De inspectie zou te veel controleren en zou geen goede partner zijn voor innovaties en vernieuwingen op scholen. Zo’n 41 procent van de respondenten vindt dat zijn school door de inspectie niet eerlijk wordt beoordeeld. „Het werken met mensen, met leerlingen die onder enorme druk staan door internet, sociale problemen, puberteit en wisselende eisen, is gewoon heel moeilijk en niet van begin tot eind controleerbaar zoals bij de productie van auto’s”, stelt een van de respondenten. „Waarom is daar ogenschijnlijk zo weinig begrip voor?”
Bij veel schoolleiders overheerst het gevoel dat de inspectie geen oog meer heeft voor het verhaal achter de resultaten. „De context telt niet meer; je wordt afgerekend op de kille cijfers.” De inspectie zou te weinig ruimte en tijd hebben om te adviseren en te ondersteunen. Een van de reacties: „Voorheen had ik een fijne band met de inspecteur; hij dacht begripvol mee. Nu is hij een controleur die zelf ook gecontroleerd wordt, vooral op procedures.”
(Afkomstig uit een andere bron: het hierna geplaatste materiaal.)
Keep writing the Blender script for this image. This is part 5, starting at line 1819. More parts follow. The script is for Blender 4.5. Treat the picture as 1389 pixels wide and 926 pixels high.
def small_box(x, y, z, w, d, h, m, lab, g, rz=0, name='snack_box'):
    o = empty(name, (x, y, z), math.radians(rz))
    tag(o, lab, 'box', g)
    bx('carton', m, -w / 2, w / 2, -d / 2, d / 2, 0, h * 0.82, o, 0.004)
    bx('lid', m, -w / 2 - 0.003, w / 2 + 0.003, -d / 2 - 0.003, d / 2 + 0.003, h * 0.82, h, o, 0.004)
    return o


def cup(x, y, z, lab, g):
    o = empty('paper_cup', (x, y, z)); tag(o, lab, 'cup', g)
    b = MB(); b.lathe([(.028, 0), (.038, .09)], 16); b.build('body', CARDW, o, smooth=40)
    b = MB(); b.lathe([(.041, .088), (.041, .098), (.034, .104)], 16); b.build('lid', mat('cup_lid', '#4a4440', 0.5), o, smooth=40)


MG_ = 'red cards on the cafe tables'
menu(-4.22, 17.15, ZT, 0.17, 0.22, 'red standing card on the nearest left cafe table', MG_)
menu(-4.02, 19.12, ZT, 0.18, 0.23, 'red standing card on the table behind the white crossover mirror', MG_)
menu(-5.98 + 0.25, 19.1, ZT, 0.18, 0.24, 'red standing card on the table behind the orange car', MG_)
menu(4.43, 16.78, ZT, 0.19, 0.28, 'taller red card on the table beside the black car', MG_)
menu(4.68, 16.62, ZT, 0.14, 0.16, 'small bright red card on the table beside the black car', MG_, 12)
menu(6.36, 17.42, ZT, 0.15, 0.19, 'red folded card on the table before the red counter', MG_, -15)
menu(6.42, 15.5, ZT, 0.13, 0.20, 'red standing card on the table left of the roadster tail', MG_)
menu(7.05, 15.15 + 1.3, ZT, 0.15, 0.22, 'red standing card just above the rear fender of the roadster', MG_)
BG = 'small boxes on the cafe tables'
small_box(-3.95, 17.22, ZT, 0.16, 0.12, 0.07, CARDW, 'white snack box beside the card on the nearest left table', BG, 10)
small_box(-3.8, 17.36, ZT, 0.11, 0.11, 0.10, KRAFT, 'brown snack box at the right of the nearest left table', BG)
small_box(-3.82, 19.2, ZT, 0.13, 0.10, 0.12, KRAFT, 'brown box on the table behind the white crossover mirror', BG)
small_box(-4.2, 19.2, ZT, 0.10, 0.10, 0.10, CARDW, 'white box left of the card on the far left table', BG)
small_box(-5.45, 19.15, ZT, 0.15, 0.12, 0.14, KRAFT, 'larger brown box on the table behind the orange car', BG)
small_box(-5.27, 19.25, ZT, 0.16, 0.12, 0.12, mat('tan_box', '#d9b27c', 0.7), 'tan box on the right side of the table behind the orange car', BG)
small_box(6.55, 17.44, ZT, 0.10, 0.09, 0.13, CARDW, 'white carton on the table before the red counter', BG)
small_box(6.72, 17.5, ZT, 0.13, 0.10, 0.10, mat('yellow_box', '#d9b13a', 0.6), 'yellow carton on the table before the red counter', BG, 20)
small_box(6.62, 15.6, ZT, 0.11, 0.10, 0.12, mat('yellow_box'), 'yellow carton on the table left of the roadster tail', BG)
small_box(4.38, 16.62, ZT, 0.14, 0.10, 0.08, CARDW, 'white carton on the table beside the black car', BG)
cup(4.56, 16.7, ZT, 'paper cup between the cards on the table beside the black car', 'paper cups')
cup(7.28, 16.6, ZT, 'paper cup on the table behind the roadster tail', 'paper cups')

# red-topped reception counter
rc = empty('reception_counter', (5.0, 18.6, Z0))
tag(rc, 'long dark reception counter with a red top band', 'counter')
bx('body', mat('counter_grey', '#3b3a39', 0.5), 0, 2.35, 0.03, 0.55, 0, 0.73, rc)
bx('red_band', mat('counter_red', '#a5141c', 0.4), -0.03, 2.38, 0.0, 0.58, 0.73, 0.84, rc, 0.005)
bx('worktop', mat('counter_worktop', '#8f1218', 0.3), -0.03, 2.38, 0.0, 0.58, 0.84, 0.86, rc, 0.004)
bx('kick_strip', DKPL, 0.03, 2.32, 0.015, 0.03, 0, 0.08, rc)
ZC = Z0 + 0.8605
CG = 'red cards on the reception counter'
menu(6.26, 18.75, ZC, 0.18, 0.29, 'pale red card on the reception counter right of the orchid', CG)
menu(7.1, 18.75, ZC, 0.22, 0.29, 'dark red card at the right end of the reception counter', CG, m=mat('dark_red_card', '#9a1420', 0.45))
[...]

De druk op meetbare cijfers valt niet goed bij de meeste schoolleiders. Dat is niet in het belang van het kind, zo vinden zij. „Het geeft veel spanning. Onderwijs is meer dan de cognitieve vakken. Expressie en wereldoriëntatie zijn minstens zo belangrijk voor een goede ontwikkeling van het kind.” Iemand anders: „Een kind is meer dan zijn citoresultaat!”
Waar de onderwijsinspectie vroeger als een goede partner voor verbeteringen werd gezien, is dat voor twee derde van de respondenten nu heel anders. „De ‘schoolpolitie’ werkt uitermate demotiverend”, stelt een van hen. „Ook wanneer er terecht tekortkomingen worden geconstateerd, want die hebben we ook. En daar werken we hard aan. Waardering is dan overigens nog nihil.” Een ander: „Met een controleur en handhaver ga ik geen problemen of inhoudelijke zaken bespreken. De kans een negatieve beoordeling te krijgen blokkeert je om vertrouwen te geven.”
Het publiceren van een lijst met zeer zwakke scholen op de website van de onderwijsinspectie valt bij iets meer dan de helft van de deelnemers aan de peiling slecht. Dit zou die scholen niet helpen om er weer bovenop te komen. „Het predicaat doet de school geen goed. Wanneer de kwaliteit niet goed is, moet dat intern worden aangepakt. Een probleem los je intern op. Je moet niet de vuile was buitenhangen. Dat levert dubbele schade op.”